[begin Entries provided]

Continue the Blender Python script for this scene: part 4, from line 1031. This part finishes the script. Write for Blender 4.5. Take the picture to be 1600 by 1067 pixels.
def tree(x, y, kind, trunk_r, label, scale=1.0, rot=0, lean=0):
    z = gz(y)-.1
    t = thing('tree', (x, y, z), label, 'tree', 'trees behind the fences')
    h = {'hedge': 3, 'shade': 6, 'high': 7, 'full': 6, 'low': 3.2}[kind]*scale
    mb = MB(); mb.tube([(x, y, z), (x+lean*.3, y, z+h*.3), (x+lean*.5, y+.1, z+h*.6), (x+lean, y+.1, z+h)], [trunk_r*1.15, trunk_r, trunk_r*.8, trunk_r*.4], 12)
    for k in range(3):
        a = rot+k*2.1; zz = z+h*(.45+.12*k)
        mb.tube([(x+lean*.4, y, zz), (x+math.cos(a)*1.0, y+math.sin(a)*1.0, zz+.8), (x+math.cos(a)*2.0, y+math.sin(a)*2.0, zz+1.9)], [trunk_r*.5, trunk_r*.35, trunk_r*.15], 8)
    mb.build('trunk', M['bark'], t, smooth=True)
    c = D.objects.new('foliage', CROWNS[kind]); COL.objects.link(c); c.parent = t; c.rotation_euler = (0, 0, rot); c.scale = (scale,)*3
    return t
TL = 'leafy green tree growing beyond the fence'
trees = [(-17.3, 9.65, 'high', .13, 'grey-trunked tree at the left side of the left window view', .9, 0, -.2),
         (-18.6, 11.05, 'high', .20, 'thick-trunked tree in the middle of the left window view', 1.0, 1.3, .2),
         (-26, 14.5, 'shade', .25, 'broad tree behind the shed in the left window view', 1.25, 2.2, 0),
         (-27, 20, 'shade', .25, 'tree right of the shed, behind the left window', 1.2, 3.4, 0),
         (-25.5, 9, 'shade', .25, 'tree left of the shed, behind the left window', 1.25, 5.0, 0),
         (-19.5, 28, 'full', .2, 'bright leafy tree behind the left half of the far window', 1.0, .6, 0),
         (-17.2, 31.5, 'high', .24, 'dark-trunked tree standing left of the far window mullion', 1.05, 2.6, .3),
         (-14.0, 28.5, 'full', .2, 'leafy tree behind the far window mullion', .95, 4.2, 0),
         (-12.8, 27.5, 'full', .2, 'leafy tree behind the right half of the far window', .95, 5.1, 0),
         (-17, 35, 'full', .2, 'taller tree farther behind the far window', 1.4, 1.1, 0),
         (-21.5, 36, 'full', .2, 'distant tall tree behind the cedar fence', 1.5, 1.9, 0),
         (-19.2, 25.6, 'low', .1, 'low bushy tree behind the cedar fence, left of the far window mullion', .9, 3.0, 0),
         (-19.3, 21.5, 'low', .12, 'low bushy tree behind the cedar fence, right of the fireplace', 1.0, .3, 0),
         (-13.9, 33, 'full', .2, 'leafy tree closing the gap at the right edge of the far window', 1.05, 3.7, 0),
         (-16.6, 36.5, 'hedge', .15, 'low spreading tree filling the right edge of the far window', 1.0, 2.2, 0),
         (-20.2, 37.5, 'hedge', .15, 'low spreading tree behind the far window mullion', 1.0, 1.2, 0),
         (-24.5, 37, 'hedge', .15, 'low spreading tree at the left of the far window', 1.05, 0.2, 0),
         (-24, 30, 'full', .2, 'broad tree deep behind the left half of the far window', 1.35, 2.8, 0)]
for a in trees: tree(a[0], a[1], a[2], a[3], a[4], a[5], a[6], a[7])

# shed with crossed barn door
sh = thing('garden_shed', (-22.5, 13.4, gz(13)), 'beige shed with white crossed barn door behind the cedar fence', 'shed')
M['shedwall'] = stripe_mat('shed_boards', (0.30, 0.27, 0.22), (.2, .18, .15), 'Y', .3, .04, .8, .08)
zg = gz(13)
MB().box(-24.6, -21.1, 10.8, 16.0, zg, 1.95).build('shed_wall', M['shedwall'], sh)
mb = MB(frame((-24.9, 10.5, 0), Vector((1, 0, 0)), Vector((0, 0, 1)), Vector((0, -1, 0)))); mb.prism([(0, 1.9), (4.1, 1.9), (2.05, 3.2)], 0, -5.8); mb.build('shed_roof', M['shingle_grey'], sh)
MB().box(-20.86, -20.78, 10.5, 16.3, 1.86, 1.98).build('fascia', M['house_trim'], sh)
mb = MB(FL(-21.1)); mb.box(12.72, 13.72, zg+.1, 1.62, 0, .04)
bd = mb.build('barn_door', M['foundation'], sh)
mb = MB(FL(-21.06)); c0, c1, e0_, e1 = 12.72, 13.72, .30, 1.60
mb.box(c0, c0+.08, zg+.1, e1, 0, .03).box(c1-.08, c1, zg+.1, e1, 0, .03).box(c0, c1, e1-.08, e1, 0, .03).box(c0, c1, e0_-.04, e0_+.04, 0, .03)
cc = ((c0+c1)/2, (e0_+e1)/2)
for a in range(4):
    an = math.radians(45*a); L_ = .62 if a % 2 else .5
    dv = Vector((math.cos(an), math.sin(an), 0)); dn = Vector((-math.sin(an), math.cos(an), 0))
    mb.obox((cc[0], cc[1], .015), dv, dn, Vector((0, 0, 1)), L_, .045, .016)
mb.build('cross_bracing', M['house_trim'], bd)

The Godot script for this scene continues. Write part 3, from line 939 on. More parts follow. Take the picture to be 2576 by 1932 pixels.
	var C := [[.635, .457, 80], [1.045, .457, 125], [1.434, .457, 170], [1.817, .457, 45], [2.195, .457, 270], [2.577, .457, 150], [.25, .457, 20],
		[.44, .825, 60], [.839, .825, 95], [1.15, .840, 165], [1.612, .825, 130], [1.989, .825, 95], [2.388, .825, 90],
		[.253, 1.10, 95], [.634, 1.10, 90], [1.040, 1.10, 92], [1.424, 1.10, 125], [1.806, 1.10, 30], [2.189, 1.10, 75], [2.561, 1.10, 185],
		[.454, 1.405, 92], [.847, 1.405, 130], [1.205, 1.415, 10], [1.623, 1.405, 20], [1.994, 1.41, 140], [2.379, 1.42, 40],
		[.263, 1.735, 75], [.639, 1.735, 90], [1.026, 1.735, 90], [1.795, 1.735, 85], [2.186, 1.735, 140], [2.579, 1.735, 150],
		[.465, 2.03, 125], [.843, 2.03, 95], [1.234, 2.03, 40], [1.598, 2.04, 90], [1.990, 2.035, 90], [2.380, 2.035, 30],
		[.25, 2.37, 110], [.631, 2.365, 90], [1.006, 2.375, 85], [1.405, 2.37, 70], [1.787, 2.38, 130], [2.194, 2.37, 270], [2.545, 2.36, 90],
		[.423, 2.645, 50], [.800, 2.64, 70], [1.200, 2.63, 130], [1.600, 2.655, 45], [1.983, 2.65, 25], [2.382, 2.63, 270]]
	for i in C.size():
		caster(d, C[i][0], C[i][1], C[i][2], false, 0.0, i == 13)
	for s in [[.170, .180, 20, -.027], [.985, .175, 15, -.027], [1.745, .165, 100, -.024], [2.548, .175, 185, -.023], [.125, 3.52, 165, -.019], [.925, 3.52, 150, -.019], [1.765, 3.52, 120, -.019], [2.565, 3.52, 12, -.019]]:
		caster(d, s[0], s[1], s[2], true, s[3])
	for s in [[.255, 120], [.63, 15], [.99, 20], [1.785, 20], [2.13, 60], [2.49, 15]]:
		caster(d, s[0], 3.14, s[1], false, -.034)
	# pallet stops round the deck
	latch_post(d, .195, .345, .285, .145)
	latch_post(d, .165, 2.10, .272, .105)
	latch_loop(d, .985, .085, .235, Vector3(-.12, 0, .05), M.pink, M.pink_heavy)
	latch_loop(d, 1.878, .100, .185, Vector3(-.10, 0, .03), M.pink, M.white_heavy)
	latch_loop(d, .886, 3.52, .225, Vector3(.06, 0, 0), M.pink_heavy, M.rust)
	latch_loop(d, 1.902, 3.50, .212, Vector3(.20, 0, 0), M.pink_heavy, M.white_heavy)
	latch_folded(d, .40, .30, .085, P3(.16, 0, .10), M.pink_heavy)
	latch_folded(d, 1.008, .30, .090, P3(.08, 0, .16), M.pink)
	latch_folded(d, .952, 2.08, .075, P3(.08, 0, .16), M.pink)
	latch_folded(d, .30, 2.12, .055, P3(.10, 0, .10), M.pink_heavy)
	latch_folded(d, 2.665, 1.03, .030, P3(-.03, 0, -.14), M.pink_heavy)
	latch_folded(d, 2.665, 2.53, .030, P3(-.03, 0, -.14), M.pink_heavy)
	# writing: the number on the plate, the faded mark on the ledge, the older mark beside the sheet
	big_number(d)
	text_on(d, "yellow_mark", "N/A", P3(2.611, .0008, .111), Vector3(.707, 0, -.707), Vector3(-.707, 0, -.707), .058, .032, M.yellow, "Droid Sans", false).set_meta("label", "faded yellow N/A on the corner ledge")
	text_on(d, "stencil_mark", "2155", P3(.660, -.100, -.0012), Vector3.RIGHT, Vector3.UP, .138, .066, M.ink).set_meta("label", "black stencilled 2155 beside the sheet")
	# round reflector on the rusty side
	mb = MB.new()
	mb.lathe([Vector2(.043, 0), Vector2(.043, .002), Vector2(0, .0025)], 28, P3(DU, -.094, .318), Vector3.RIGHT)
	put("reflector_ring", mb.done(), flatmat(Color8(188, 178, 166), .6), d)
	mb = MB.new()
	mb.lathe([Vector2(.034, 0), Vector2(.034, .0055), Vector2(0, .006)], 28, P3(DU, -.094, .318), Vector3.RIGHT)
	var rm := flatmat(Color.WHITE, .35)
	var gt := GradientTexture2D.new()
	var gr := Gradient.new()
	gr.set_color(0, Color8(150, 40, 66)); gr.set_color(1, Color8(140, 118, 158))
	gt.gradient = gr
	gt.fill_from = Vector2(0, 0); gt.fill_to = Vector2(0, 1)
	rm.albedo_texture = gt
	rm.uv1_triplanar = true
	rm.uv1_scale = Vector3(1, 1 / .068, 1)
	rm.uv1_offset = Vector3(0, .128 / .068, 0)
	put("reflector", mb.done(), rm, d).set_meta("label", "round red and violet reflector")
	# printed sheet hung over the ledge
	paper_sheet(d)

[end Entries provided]

Isolate the lines that hold the word "pixels" and copy all of them.

• _Solved problem_
Continue the Blender Python script for this scene: part 4, from line 1031. This part finishes the script. Write for Blender 4.5. Take the picture to be 1600 by 1067 pixels.
The Godot script for this scene continues. Write part 3, from line 939 on. More parts follow. Take the picture to be 2576 by 1932 pixels.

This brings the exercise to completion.